Vortex rings from high energy central p+A collisions

TL;DR

This paper models the formation of vortex rings in quark-gluon plasma produced in high-energy proton-nucleus collisions, proposing experimental methods to detect these structures and explore collectivity in small QGP droplets.

Contribution

It introduces viscous relativistic hydrodynamic simulations of ultra-central p+A collisions and proposes an observable to detect vortex toroids via hyperon polarization.

Findings

Vortex rings can form in small QGP droplets.

The proposed observable is robust against vorticity definition changes.

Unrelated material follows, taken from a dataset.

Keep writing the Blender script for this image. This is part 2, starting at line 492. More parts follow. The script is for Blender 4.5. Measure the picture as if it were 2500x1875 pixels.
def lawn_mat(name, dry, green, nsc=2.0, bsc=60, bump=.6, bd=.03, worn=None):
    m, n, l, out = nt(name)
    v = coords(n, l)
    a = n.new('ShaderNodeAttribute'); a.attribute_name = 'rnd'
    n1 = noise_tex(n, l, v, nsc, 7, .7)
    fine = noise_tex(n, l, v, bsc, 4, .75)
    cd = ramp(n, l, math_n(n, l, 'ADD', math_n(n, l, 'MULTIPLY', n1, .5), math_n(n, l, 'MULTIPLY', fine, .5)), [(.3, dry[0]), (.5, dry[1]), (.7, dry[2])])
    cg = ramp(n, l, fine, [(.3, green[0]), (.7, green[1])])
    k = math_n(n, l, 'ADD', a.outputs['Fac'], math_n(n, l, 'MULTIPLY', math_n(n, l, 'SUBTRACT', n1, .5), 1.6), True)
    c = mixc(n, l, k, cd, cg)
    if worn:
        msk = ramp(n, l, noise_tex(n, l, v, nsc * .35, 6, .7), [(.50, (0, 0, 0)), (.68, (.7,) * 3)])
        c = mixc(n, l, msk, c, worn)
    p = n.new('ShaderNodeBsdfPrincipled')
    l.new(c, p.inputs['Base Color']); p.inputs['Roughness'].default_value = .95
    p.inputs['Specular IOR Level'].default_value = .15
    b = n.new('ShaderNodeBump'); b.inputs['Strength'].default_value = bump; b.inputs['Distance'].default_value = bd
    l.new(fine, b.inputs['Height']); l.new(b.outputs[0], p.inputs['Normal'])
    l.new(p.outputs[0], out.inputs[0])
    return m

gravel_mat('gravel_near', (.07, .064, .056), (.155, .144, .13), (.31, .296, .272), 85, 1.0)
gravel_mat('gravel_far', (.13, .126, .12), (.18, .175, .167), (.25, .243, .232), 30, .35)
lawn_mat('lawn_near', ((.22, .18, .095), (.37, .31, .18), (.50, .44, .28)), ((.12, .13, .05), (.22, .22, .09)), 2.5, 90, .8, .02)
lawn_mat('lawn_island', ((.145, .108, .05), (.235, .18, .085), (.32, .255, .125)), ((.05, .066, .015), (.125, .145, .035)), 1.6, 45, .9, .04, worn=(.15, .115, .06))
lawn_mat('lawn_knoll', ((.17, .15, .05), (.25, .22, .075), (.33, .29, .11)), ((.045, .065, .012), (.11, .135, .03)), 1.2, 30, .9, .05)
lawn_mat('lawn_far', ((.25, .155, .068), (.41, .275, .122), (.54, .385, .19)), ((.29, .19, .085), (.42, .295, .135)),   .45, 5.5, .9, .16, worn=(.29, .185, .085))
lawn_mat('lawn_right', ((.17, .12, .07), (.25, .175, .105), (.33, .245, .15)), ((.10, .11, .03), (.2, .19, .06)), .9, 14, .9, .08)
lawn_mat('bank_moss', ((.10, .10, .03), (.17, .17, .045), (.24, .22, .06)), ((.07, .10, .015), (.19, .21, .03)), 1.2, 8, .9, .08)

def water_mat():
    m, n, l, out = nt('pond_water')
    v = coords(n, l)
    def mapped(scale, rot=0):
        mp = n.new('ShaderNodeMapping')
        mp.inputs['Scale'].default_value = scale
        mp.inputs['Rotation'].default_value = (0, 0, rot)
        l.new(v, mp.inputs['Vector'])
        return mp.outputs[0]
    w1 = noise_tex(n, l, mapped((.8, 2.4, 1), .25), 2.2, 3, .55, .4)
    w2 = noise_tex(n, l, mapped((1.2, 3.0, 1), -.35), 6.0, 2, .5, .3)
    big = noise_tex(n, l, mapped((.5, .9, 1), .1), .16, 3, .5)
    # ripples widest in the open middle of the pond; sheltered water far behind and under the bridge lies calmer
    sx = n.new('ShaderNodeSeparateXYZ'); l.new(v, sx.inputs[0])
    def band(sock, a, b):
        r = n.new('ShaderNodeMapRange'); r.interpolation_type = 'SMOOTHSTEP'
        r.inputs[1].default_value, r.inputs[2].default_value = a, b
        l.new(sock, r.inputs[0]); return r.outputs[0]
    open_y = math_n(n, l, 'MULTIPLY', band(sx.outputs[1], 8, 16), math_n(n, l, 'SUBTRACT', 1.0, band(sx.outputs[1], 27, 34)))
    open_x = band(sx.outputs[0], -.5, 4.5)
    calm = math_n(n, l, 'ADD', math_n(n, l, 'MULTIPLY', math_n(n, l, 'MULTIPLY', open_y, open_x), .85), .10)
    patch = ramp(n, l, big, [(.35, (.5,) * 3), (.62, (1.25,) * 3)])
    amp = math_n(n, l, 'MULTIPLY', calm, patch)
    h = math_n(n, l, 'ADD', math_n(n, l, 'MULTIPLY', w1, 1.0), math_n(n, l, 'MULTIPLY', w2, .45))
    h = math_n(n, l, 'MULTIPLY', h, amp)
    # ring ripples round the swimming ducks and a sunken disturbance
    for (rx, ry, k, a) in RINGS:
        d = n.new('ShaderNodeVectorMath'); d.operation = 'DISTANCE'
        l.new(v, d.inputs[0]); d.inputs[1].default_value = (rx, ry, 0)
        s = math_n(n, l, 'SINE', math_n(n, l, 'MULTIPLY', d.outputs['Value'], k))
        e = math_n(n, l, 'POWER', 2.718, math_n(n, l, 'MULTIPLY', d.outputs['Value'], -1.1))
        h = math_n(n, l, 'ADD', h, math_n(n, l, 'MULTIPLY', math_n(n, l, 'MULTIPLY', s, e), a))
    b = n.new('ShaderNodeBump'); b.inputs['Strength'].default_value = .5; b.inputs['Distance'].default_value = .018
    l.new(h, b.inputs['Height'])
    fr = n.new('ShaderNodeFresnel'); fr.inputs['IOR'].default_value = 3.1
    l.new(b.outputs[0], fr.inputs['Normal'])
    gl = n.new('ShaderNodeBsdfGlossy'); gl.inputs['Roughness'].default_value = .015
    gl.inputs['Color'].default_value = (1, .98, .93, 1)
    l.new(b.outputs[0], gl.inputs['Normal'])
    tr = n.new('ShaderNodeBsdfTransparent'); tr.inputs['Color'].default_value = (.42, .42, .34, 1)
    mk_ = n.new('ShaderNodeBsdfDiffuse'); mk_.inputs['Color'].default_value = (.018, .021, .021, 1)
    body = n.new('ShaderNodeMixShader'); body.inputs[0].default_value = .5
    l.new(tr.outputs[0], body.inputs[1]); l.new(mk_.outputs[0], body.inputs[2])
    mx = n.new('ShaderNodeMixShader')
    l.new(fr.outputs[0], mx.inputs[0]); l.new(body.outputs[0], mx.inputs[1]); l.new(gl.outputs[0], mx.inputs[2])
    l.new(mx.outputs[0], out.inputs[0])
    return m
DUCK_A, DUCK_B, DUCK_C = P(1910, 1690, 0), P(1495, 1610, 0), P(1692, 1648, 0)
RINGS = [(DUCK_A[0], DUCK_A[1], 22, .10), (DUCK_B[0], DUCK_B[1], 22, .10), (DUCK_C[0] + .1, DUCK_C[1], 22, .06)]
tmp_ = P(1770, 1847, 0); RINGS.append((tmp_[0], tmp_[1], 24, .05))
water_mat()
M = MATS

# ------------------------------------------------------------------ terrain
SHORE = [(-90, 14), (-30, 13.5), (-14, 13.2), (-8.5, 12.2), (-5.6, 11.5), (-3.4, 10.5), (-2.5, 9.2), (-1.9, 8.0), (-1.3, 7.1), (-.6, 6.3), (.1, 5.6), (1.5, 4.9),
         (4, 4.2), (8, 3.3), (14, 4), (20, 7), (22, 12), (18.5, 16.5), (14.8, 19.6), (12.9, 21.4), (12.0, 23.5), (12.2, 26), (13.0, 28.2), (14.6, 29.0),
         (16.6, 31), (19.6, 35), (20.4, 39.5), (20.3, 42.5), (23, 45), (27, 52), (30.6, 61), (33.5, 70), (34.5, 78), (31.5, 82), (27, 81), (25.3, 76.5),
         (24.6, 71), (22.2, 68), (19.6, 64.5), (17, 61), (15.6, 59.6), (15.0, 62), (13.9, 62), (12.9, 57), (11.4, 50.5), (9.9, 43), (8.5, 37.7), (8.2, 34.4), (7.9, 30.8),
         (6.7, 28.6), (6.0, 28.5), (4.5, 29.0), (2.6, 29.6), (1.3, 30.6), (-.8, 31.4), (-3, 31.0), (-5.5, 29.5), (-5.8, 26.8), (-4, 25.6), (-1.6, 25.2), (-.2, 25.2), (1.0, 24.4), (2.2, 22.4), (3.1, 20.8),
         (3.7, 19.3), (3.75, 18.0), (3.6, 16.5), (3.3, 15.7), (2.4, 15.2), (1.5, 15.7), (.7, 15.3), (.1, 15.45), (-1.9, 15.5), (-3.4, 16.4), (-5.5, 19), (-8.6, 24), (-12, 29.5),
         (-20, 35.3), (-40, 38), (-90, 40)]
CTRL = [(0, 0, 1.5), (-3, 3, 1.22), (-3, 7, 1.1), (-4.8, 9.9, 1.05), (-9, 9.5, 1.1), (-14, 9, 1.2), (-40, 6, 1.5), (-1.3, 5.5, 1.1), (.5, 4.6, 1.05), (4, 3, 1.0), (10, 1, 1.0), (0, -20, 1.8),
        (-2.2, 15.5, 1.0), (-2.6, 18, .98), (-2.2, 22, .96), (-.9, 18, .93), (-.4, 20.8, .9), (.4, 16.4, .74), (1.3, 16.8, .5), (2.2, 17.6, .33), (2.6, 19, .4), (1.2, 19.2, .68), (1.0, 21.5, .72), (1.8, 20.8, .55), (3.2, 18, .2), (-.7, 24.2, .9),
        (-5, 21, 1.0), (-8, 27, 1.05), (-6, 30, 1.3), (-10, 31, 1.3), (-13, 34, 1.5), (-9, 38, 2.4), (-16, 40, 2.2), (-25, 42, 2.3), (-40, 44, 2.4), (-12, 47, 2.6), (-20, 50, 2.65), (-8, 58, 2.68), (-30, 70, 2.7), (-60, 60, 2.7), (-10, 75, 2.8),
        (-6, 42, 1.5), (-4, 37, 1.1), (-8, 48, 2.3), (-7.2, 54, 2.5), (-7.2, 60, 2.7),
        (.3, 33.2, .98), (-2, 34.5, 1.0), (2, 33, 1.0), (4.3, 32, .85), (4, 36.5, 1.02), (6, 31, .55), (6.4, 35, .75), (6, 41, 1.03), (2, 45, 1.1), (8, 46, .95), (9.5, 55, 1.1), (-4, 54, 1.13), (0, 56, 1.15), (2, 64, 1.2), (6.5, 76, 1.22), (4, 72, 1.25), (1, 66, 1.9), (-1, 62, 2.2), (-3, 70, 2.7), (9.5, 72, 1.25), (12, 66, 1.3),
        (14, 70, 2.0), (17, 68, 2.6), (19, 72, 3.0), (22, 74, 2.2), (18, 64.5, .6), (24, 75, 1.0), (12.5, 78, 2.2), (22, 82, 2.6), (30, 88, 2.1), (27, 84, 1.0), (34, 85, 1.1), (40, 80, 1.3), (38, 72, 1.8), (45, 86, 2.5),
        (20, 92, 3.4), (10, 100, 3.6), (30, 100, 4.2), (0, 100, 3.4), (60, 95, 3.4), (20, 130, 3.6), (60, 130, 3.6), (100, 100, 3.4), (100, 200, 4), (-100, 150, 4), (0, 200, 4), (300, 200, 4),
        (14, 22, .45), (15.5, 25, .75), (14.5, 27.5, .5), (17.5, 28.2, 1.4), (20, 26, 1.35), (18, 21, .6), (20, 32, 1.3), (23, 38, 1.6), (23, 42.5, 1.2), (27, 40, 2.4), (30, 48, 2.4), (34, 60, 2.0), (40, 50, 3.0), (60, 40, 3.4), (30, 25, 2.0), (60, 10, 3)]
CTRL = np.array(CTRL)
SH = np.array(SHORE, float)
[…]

Experiments at RHIC and LHC can test for vortex structures.

Abstract

Relativistic p+A collisions may produce droplets of quark gluon plasma (QGP) that quickly develop a toroidal vortex structure similar to that of an expanding smoke ring. We present viscous relativistic hydrodynamic calculations of ultra-central p+A collisions and develop an experimental observable to probe the structure, correlating the polarization and momentum of hyperons emitted from the collision. The effect is robust against changes in the definition of vorticity used to calculate the polarization. Experiments at RHIC and LHC may test the existence and strength of the vortex toroids, bringing new evidence to bear on the question of collectivity in the smallest QGP droplets.